TIGER: New Gradient Inversion Attack Threatens Federated Learning Security

Researchers have presented TIGER, a novel gradient inversion attack that poses significant security risks to federated learning systems using transformer models. Federated learning enables multiple clients to collaboratively train machine learning models by transmitting only gradient updates to a central server while keeping raw input data local. However, the new attack demonstrates that these gradient updates can leak sufficient information to reconstruct sensitive client inputs.

Existing gradient inversion attacks on transformers face substantial limitations. Previous approaches either attempt to reconstruct inputs by optimizing dummy data to match true client gradients—a process that is computationally expensive and unstable for large modern models—or exploit the low-rank structure of attention gradients to identify a subspace containing true layer embeddings. The latter methods rely on discrete membership tests to identify candidate tokens, but these tests prove fragile when exposed to numerical noise from quantization or differential privacy defenses, and scale poorly for encoder models with non-causal attention mechanisms.

TIGER addresses these limitations by introducing a continuous optimization approach. Rather than searching across discrete tokens or attempting to match complete gradients, the attack directly optimizes token embeddings to minimize their distance to the identified subspace. This differentiable objective provides a more stable and efficient attack mechanism. Experimental results show that on encoder-only transformer models, TIGER substantially improves both reconstruction quality and runtime compared to existing attacks. For decoder models, TIGER demonstrates greater robustness than prior subspace-based methods, and notably enables the first successful reconstructions against federated learning systems defended with differential privacy.

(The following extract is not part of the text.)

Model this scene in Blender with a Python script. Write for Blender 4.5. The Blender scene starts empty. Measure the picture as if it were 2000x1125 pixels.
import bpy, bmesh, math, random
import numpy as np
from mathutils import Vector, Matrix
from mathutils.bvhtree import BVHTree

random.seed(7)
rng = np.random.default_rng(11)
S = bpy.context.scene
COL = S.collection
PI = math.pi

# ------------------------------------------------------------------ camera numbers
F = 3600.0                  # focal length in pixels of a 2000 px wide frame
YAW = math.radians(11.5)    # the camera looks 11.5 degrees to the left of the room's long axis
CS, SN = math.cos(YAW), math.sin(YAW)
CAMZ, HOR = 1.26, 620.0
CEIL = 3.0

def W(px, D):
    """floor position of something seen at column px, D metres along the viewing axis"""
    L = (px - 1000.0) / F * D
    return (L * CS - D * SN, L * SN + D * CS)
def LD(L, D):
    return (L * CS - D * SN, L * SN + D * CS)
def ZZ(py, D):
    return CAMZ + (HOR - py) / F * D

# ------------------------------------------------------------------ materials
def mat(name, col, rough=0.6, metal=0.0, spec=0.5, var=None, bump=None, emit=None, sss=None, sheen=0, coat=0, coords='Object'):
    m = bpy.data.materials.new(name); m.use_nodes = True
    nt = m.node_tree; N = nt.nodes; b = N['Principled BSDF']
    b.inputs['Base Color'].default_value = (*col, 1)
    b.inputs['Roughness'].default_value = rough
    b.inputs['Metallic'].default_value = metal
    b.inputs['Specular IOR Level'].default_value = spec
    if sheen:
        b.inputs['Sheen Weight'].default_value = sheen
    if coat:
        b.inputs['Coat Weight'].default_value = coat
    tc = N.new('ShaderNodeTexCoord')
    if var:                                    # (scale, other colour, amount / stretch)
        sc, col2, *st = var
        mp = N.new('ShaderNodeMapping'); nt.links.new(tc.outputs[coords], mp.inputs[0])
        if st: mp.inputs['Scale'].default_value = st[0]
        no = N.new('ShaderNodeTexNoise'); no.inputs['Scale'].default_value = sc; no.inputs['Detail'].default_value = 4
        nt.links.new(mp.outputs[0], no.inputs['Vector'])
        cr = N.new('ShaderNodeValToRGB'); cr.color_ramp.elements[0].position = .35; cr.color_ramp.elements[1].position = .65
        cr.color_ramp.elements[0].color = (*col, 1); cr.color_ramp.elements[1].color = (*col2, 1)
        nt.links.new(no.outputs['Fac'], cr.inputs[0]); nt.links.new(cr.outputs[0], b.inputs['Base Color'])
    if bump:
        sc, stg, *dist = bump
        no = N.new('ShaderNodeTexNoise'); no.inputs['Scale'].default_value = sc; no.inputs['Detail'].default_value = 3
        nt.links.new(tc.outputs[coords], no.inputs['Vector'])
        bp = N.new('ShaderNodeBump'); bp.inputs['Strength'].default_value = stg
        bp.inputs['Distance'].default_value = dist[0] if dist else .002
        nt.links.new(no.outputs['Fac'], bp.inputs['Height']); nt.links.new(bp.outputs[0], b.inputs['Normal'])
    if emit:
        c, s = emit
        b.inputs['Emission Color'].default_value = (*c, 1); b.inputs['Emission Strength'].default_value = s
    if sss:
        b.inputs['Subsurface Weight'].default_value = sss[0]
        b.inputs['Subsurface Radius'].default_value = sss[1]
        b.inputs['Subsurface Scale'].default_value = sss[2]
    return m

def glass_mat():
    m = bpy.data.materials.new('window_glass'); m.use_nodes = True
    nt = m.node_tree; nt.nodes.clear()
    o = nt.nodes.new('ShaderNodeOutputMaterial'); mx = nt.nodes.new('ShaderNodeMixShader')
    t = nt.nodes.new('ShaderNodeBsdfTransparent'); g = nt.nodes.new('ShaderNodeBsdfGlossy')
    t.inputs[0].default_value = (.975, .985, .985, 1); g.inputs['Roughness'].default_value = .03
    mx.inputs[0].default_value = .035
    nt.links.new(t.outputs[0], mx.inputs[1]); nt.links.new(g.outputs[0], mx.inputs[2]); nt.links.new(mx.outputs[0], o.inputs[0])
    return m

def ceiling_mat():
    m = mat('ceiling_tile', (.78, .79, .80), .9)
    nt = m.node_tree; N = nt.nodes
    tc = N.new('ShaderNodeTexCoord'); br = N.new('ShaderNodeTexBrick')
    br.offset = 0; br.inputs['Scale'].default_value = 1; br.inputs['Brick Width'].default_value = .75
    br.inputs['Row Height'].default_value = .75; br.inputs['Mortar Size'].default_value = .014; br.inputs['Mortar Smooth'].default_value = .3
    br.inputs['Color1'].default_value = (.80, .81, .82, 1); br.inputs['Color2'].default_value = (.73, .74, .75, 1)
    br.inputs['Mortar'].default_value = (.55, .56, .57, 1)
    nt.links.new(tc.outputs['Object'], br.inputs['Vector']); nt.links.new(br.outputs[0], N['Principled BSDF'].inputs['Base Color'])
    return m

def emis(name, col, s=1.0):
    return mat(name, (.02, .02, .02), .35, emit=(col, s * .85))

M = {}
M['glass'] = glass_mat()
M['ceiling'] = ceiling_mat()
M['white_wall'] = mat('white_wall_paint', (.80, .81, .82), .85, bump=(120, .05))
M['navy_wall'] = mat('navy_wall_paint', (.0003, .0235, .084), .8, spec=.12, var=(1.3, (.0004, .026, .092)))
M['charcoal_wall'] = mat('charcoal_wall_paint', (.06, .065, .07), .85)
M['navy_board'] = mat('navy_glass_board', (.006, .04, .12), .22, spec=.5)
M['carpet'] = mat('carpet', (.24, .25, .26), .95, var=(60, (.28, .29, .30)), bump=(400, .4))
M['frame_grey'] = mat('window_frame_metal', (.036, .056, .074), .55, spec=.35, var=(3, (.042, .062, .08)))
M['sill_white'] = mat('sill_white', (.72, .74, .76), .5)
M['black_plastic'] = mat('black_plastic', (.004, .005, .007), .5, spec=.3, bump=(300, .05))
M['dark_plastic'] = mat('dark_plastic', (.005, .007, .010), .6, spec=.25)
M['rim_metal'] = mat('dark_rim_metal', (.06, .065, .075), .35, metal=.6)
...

The research highlights a critical vulnerability in federated learning architectures, particularly for transformer-based models. The ability to reconstruct inputs even from privacy-defended systems suggests that additional security measures may be necessary to protect sensitive data in collaborative machine learning environments. The findings underscore the ongoing tension between the efficiency benefits of federated learning and the privacy risks posed by gradient-based attacks.